-- WRITTEN REQUEST --
Among the lines below, count those with "from". Give the total alone.

-- DATASET CONTENT --
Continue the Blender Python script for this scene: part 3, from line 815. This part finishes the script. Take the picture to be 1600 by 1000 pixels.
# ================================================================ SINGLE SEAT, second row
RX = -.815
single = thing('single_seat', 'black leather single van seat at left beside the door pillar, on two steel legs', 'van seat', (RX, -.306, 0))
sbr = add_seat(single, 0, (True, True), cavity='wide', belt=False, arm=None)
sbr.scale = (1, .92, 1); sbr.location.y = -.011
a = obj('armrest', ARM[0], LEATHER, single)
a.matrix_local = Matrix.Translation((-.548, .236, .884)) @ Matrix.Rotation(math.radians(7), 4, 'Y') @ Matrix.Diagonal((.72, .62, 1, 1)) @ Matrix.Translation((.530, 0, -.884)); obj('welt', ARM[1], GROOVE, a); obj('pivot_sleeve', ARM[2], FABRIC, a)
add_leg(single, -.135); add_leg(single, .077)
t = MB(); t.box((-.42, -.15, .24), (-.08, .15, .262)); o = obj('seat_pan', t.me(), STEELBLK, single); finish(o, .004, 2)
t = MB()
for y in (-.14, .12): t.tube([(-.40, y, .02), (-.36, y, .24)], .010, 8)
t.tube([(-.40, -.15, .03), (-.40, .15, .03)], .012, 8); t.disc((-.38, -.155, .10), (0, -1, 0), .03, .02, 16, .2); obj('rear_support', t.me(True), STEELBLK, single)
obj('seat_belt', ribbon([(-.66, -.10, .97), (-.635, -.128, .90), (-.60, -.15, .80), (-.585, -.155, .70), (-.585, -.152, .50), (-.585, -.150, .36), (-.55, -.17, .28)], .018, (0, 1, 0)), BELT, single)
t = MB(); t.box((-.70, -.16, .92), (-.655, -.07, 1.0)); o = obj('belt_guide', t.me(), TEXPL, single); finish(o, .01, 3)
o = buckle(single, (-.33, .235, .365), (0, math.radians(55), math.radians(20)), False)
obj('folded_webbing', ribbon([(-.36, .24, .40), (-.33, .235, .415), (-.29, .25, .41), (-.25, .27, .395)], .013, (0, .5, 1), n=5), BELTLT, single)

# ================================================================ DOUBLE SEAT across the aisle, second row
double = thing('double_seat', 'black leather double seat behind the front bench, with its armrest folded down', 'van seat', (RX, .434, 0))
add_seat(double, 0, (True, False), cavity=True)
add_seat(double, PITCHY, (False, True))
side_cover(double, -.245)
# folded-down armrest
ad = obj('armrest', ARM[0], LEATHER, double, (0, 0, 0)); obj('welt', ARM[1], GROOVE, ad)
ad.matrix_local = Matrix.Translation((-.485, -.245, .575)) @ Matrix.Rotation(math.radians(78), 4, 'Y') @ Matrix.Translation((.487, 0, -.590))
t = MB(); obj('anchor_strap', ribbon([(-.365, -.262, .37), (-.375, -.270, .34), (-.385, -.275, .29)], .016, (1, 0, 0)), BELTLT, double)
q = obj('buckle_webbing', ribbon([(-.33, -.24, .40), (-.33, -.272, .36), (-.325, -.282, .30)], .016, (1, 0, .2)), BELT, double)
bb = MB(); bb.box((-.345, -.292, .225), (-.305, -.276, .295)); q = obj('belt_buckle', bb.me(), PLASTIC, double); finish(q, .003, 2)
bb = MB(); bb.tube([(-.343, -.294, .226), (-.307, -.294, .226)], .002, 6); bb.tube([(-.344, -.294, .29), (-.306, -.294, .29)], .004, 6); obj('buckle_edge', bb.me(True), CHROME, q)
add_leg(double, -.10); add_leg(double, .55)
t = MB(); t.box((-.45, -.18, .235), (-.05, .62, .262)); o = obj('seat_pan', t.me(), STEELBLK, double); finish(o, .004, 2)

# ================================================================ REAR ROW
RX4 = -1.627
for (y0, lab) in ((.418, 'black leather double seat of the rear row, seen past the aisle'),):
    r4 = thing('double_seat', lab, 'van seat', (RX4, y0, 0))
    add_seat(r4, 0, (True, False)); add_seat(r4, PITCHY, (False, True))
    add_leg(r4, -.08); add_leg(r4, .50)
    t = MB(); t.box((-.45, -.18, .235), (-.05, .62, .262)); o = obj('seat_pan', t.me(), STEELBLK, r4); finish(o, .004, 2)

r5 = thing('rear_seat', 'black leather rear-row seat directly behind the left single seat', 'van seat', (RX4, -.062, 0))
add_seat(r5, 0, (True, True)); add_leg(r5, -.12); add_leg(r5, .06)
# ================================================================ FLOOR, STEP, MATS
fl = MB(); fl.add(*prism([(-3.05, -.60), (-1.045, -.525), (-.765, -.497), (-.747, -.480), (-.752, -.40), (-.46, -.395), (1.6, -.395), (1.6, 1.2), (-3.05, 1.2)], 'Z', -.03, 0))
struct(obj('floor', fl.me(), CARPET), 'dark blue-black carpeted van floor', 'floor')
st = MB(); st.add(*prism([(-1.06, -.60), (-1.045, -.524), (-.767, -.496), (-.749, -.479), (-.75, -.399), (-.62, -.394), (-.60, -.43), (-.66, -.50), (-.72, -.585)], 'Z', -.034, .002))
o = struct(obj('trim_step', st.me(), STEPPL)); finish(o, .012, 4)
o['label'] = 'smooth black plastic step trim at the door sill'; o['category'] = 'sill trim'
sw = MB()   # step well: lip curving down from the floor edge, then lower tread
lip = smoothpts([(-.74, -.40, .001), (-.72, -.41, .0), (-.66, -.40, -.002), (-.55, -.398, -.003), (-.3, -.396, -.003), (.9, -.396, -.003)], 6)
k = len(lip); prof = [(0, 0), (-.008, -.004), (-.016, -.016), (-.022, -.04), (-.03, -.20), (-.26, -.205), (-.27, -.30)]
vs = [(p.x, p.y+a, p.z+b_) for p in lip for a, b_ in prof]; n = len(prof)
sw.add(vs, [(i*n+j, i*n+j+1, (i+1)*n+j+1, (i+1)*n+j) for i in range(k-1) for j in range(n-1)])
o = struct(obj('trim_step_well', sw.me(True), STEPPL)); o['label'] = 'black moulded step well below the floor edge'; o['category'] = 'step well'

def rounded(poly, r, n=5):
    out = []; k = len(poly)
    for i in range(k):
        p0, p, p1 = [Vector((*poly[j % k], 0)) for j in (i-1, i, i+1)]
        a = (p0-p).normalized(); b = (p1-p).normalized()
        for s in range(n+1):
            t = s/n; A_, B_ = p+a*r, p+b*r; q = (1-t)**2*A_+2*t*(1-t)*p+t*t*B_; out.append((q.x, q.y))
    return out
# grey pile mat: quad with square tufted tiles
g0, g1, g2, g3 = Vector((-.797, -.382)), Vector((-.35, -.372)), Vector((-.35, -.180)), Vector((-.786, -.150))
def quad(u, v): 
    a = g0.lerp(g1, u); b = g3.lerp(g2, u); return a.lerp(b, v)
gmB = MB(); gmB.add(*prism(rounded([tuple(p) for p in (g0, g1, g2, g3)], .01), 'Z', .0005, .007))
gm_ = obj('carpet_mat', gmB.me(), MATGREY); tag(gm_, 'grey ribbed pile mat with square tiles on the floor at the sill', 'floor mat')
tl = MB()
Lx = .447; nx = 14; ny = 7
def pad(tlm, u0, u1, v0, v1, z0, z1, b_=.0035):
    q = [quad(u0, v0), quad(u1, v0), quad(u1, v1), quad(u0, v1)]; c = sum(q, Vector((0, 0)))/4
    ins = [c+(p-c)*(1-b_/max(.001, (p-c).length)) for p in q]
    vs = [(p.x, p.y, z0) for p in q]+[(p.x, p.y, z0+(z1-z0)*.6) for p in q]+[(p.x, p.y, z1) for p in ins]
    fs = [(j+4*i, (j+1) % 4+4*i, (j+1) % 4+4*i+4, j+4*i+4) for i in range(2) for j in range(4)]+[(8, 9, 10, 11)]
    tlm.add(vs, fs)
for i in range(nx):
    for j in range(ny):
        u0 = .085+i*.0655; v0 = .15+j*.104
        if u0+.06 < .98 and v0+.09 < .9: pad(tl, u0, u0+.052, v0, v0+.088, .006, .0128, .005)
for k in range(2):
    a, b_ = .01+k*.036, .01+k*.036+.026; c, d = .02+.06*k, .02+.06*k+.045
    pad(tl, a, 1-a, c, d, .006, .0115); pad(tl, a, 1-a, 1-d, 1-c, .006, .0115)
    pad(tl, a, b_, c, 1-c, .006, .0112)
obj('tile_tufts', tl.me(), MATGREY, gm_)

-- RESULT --
2